Jean Baudrillard’s America is the kind of book you can’t imagine an American academic (or “essayist”) being either capable of or allowed to write. It is essentially his notes from a road trip (a very American thing) as he travels across 1980s America, marveling at the country’s natural wonder and madness.
The book is odd, refreshing, at times prophetic, and consistently stimulating, and our French visitor says things you wouldn’t expect an academic to say (describing Salt Lake City’s supernatural, otherworldly magic as “equal and opposite to that of Las Vegas, that great whore on the other side of the desert”).
One of his essays (a loose collection of notes) is dedicated to New York City — “to the city that is heir to all other cities at once. Heir to Athens, Alexandria, Persepolis: New York.”
Rather than write over his thoughts or try to cleverly summarize them, I thought it’d be fun to pair some of my favorite passages with photos I have taken of the city myself.

“Why do people live in New York? There is no relationship between them. Except for an inner electricity which results from the simple fact of their being crowded together. A magical sensation of contiguity and attraction for an artificial centrality. This is what makes it a self-attracting universe, which there is no reason to leave.”

“More sirens here, day and night. The cars are faster, the advertisements more aggressive. This is wall-to-wall prostitution. And total electric light too. And the game — all games — get more intense. It’s always like this when you’re getting near the centre of the world.”

“But the people smile. Actually they smile more and more, though never to other people, always to themselves.”


“Anti-architecture, the true sort… the wild, inhuman type that is beyond the measure of man was made here — made itself here — in New York, without considerations of setting, well-being, or ideal ecology.”


“In New York, the mad have been set free. Let out into the city, they are difficult to tell apart from the rest of the punks, junkies, addicts, winos or down-and-outs who inhabit it. It is difficult to see why a city as crazy as this one would keep its mad in the shadows, why it would withdraw from circulation specimens of a madness which has in fact, in its various forms, taken hold of the whole city.”

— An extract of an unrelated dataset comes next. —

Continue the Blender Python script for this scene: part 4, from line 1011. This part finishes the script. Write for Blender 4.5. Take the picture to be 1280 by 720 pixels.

“There are millions of people in the streets, wandering, carefree, violent, as if they had nothing better to do — and doubtless they have nothing else to do — than to produce the permanent scenario of the city.”

“Such is the whirl of the city, so great its centrifugal force, that it would take superhuman strength to envisage living as a couple and sharing someone else’s life in New York. Only tribes, gangs, mafia families, secret societies, and perverse communities can survive, not couples. This is the anti-Ark. In the first Ark, the animals came in two by two to save the species from the great flood. Here in this fabulous Ark, each one comes in alone — and it’s up to him or her each evening to find the last survivors for the last party.”

“That life begins again each morning is a kind of miracle, considering how much energy was expanded the day before.”

“It has to be said that New York and Los Angeles are at the centre of the world, even if we find the idea somehow both exciting and enchanting. We [Europeans] are a desperately long way behind the stupidity and the mutational character, the naive extravagance and the social, racial, moral, morphological, and architectural eccentricity of their society. No one is capable of analyzing it, least of all the American intellectuals shut away on their campuses, dramatically cut off from the fabulous concrete mythology developing all around them.
It is a world completely rotten with wealth, power, senility, indifference, puritanism and mental hygiene, poverty and waste, technological futility and aimless violence, and yet I cannot help but feel it has about it something of the dawning of the universe. Perhaps because the entire world continues to dream of New York, even as New York dominates and exploits it.”